The Student Room Group
In the grand scheme of things there is no money in doing research, anywhere. You need to be in the commercial end of things to rake in the bucks.
Reply 2
universities take a huge cut of all staff projects, so does the tax man several times, then there is funding projects. you can earn a little from it, but the tax man will take cash from here too. it's nuts really.
Reply 3
If you were to develop some sort of new technology or develop an idea that is beneficial in a commercial sense, how do you make money from that? Patent the idea and receive royalties, "sell" the technology?
x.narb.x
If you were to develop some sort of new technology or develop an idea that is beneficial in a commercial sense, how do you make money from that? Patent the idea and receive royalties, "sell" the technology?
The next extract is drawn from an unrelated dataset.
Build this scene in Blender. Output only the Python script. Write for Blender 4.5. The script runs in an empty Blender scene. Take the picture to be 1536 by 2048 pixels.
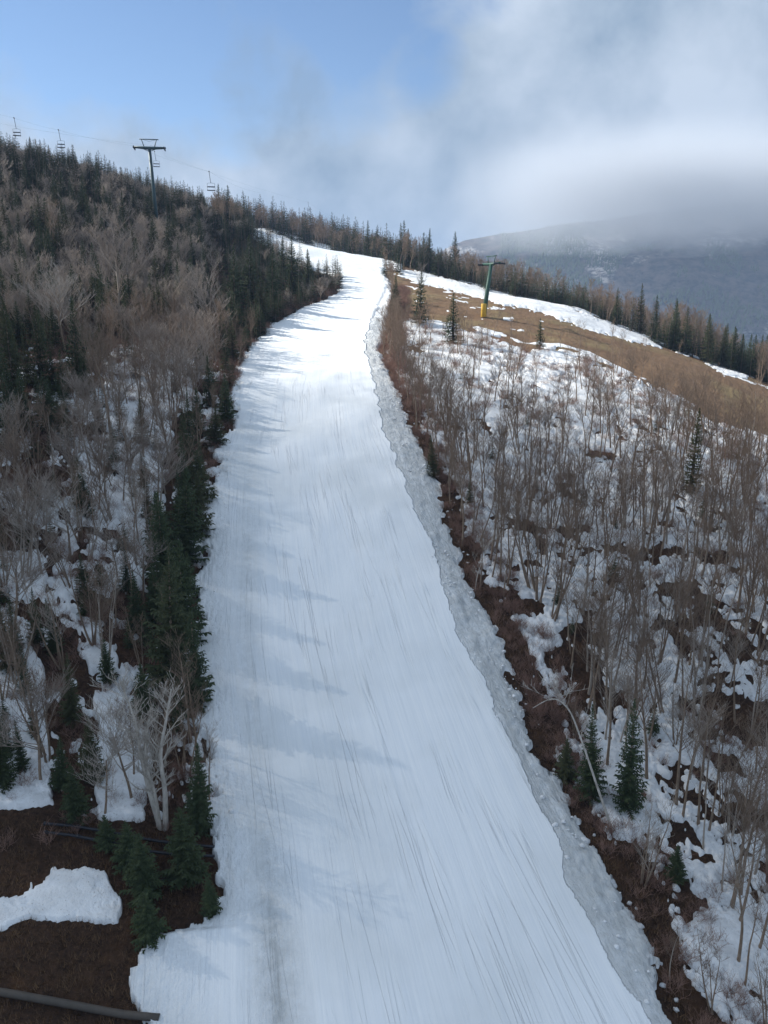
import bpy, math, random
import numpy as np
from mathutils import Vector, Matrix, Quaternion

random.seed(7)
rng = np.random.default_rng(7)
sc = bpy.context.scene
COL = sc.collection

# ------------------------------------------------------------------ camera
F = 1547.0
PITCH = math.radians(14.0)
SP, CP = math.sin(PITCH), math.cos(PITCH)


def unproj(px, py, zc):
    u = (px - 768.0) / F
    v = (1024.0 - py) / F
    return np.array([zc * u, zc * (CP + SP * v), zc * (-SP + CP * v)])


def proj(X, Y, Z):
    zc = Y * CP - Z * SP
    yc = Y * SP + Z * CP
    zs = np.maximum(zc, 1.0)
    return 768 + F * X / zs, 1024 - F * yc / zs, zc


cam = bpy.data.cameras.new('camera')
cam.sensor_fit = 'VERTICAL'
cam.sensor_height = 24
cam.lens = 24 * F / 2048.0
cam.clip_end = 20000
cam.clip_start = 0.5
camo = bpy.data.objects.new('camera', cam)
camo.rotation_euler = (math.radians(90) - PITCH, 0, 0)
COL.objects.link(camo)
sc.camera = camo

# ------------------------------------------------------------------ noise
TAB = np.random.default_rng(3).random((256, 256))


def vnoise(x, y):
    xi = np.floor(x).astype(np.int64)
    yi = np.floor(y).astype(np.int64)
    fx = x - xi
    fy = y - yi
    fx = fx * fx * (3 - 2 * fx)
    fy = fy * fy * (3 - 2 * fy)
    a = TAB[xi & 255, yi & 255]
    b = TAB[(xi + 1) & 255, yi & 255]
    c = TAB[xi & 255, (yi + 1) & 255]
    d = TAB[(xi + 1) & 255, (yi + 1) & 255]
    return (a * (1 - fx) + b * fx) * (1 - fy) + (c * (1 - fx) + d * fx) * fy


def fbm(x, y, o=4, seed=0.0):
    s = 0
    a = 1
    t = 0
    x = x + seed * 17.3
    y = y - seed * 9.1
    for i in range(o):
        s = s + a * vnoise(x, y)
        t += a
        a *= .5
        x, y = x * 1.62 + y * 1.2 + 11.3, y * 1.62 - x * 1.2 + 5.7
    return s / t


# ------------------------------------------------------------------ terrain
CTRL = [  # photo position and distance of points on the ground
    (300, 2048, 46), (800, 2048, 45), (1340, 2048, 45), (440, 1750, 54), (800, 1750, 54), (1210, 1750, 54),
    (420, 1500, 64), (750, 1500, 64), (1070, 1500, 64), (390, 1250, 77), (680, 1250, 77), (985, 1250, 77),
    (430, 1000, 96), (650, 1000, 96), (885, 1000, 96), (430, 880, 111), (640, 880, 111), (830, 880, 111),
    (480, 720, 148), (630, 720, 148), (770, 720, 148), (590, 600, 208), (690, 600, 208), (780, 600, 208),
    (700, 540, 260), (620, 500, 315), (540, 472, 352), (510, 460, 360), (750, 518, 298), (800, 533, 282),
    # right
    (1536, 2048, 46), (1536, 1750, 55), (1536, 1500, 66), (1300, 1500, 65), (1536, 1200, 84), (1250, 1200, 82),
    (1536, 1000, 108), (1200, 1000, 104), (1000, 1000, 100), (1536, 885, 142), (1350, 800, 152), (1150, 715, 165),
    (1000, 685, 172), (850, 645, 184), (1536, 775, 192), (1480, 752, 200), (1300, 685, 214), (1150, 618, 232),
    (1000, 590, 245), (900, 566, 256), (1800, 880, 190), (1800, 1000, 142), (1800, 1200, 100), (1800, 2048, 50),
    # behind the right crest
    (1536, 776, 240), (1300, 690, 265), (1150, 630, 290), (1000, 600, 320), (850, 565, 350), (1800, 900, 240),
    # left
    (0, 2000, 45), (0, 1700, 54), (0, 1400, 64), (0, 1100, 79), (0, 900, 96), (220, 900, 100), (0, 700, 130),
    (250, 700, 136), (420, 660, 172), (0, 500, 185), (250, 500, 205), (450, 520, 245), (0, 332, 262),
    (200, 375, 270), (330, 412, 290), (430, 448, 330), (-300, 1700, 56), (-300, 1100, 80), (-300, 700, 130),
    (-300, 240, 270), (-300, 430, 190),
    # behind the upper crests
    (0, 395, 340), (250, 425, 360), (430, 455, 420), (560, 466, 440), (700, 494, 410), (780, 526, 380),
    (-300, 360, 350), (330, 500, 540), (700, 545, 540), (1000, 630, 490),
]
P = np.array([unproj(*c) for c in CTRL])


def tps_k(r2):
    return np.where(r2 > 1e-9, r2 * np.log(np.maximum(r2, 1e-9)), 0)


SC = 100.0
PX = P[:, :2] / SC
n = len(PX)
K = tps_k(((PX[:, None] - PX[None]) ** 2).sum(-1)) + np.eye(n) * 0.003
Q = np.hstack([np.ones((n, 1)), PX])
A = np.zeros((n + 3, n + 3))
A[:n, :n] = K
A[:n, n:] = Q
A[n:, :n] = Q.T
sol = np.linalg.solve(A, np.concatenate([P[:, 2], np.zeros(3)]))
W, AF = sol[:n], sol[n:]


def H(x, y):
    x = np.asarray(x, float)
    y = np.asarray(y, float)
    xs, ys = x / SC, y / SC
    r = np.hypot(x, y)
    k = np.minimum(1.0, 560.0 / np.maximum(r, 1))
    xs, ys = xs * k, ys * k
    out = AF[0] + AF[1] * xs + AF[2] * ys
    for i in range(n):
        out = out + W[i] * tps_k((xs - PX[i, 0]) ** 2 + (ys - PX[i, 1]) ** 2)
    out = out + (fbm(x / 9, y / 9, 3, 1) - .5) * 1.3 * np.clip((np.hypot(x, y) - 30) / 60, 0.3, 1)
    far = np.clip(r - 420, 0, None)
    out = out - far * .55
    return np.maximum(out, -255)


def hit(px, py, lo=25, hi=600):
    z = np.geomspace(lo, hi, 1500)
    p = unproj(px, py, z)
    d = p[2] - H(p[0], p[1])
    i = int(np.argmax(d < 0)) if (d < 0).any() else int(np.argmin(d))
    zz = z[max(i - 1, 0)]
    zz = (z[i] + zz) / 2
    q = unproj(px, py, zz)
    return Vector((q[0], q[1], float(H(q[0], q[1]))))


def inpoly(px, py, poly):
    r = np.zeros(px.shape, bool)
    m = len(poly)
    for i in range(m):
        x0, y0 = poly[i]
        x1, y1 = poly[(i + 1) % m]
        if y0 == y1:
            continue
        c = ((y0 > py) != (y1 > py)) & (px < (x1 - x0) * (py - y0) / (y1 - y0) + x0)
        r ^= c
    return r


PISTE_L = [(345, 2110), (262, 1990), (290, 1885), (380, 1870), (440, 1830), (450, 1750), (430, 1650), (405, 1500),
           (385, 1300), (400, 1150), (420, 1000), (445, 930), (432, 880), (462, 860), (465, 790), (480, 740),
           (500, 700), (550, 650), (600, 620), (660, 600), (680, 585), (682, 560), (645, 545), (600, 530),
           (560, 505), (520, 485), (495, 458)]
PISTE_T = [(560, 462), (600, 478), (670, 495), (740, 510), (803, 528), (800, 540), (760, 541)]
PISTE_R = [(775, 560), (785, 580), (778, 620), (772, 660), (752, 700), (775, 745), (800, 800), (830, 885),
           (850, 920), (880, 965), (885, 1040), (905, 1090), (930, 1160), (960, 1210), (1000, 1280), (1025, 1360),
           (1050, 1430), (1070, 1510), (1120, 1600), (1180, 1700), (1240, 1790), (1290, 1900), (1350, 2048),
           (1385, 2130)]
PISTE = PISTE_L + PISTE_T + PISTE_R
GROOM_R = [(770, 560), (765, 600), (745, 640), (730, 690), (745, 760), (780, 890), (850, 1090), (940, 1330),
           (1060, 1600), (1160, 1800), (1290, 2048), (1330, 2130)]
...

Well most modern technology is developed in a) a commercial environment (i.e. you own nothing personally) or b) an academic environment (you own very little personally) and therefore you are unlikely to make much money. If you are a budding James Dyson then stick to the garden shed, not the research lab.
Reply 5
Ahh I see, so the respective institutions that you work for own the rights to the research you do?
x.narb.x
Ahh I see, so the respective institutions that you work for own the rights to the research you do?
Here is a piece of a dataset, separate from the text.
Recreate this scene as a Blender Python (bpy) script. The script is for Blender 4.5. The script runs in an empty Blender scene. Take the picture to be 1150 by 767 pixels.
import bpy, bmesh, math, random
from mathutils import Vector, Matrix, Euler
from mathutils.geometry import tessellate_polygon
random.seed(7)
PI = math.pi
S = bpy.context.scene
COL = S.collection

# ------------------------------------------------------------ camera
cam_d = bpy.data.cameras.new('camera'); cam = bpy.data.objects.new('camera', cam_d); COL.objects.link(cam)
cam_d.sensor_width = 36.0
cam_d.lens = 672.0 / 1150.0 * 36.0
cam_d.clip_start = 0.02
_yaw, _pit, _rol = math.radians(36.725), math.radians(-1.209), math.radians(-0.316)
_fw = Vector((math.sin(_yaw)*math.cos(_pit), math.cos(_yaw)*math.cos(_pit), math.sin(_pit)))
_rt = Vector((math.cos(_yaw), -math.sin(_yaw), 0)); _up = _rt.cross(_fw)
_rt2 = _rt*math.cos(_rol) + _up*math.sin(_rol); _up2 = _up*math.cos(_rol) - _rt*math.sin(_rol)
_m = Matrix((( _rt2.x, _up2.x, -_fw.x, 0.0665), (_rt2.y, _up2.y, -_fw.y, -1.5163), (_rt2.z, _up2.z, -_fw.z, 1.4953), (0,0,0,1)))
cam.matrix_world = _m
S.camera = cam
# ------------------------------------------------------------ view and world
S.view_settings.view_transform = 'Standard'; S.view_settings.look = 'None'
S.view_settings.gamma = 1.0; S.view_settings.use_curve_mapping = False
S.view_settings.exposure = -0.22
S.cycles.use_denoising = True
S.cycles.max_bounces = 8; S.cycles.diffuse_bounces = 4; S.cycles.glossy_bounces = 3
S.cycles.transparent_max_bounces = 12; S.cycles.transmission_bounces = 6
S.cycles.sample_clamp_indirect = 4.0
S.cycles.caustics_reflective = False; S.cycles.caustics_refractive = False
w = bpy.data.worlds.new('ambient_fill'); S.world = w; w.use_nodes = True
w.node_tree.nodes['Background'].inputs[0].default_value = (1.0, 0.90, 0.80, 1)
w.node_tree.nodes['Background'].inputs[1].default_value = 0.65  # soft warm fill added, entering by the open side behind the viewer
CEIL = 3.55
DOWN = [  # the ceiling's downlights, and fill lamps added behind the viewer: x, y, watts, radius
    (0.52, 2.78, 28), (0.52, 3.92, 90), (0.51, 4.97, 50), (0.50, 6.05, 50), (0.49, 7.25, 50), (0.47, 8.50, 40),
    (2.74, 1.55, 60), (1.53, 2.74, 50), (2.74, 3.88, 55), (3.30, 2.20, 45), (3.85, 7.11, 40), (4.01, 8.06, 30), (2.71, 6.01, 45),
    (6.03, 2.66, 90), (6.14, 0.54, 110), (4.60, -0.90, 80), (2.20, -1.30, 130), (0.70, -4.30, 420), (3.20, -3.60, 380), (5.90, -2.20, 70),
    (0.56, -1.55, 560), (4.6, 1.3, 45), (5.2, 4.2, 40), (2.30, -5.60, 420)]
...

Commercially? Absolutely. Universities? The vast majority of the rights. Universities think they are being fair because they give you some of the rights (unlike commercial operations) but it is a piddling amount and totally disproportionate to the fact that the university provides only lab space and utilities and you yourself have to find money to pay for equipment, consumables, time at external experimental facilities and staff (read postdocs and PhD students) as well as coming up with and implementing the ideas and fitting this around your teaching commitments at the university on a relatively meagre salary.
x.narb.x
Is there any money in academic research?


None.
Even in the US, you have to scurry around for research funding from various national bodies. If you dont get enough external funding, your job vanishes.
Reply 8
intellectual property? intellectually shafted more like it!!! :mad:
shiny
intellectual property? intellectually shafted more like it!!! :mad:


I think the worst thing with this drive to 'commercialise' is that the academic in question is most probably denied some nice high profile publications that would be far better for their career than a patent number.
Reply 10
ChemistBoy
I think the worst thing with this drive to 'commercialise' is that the academic in question is most probably denied some nice high profile publications that would be far better for their career than a patent number.

The annoying thing is that it isn't even the patent process itself which is slow. It's the bit before when the university has to decide whether your work is worth patenting and them paying for it which is stupidly slow most of the time.
shiny
The annoying thing is that it isn't even the patent process itself which is slow. It's the bit before when the university has to decide whether your work is worth patenting and them paying for it which is stupidly slow most of the time.


Well it's the half-baked 'advisors' they get to do the applications. Universities can't afford proper patents attorneys.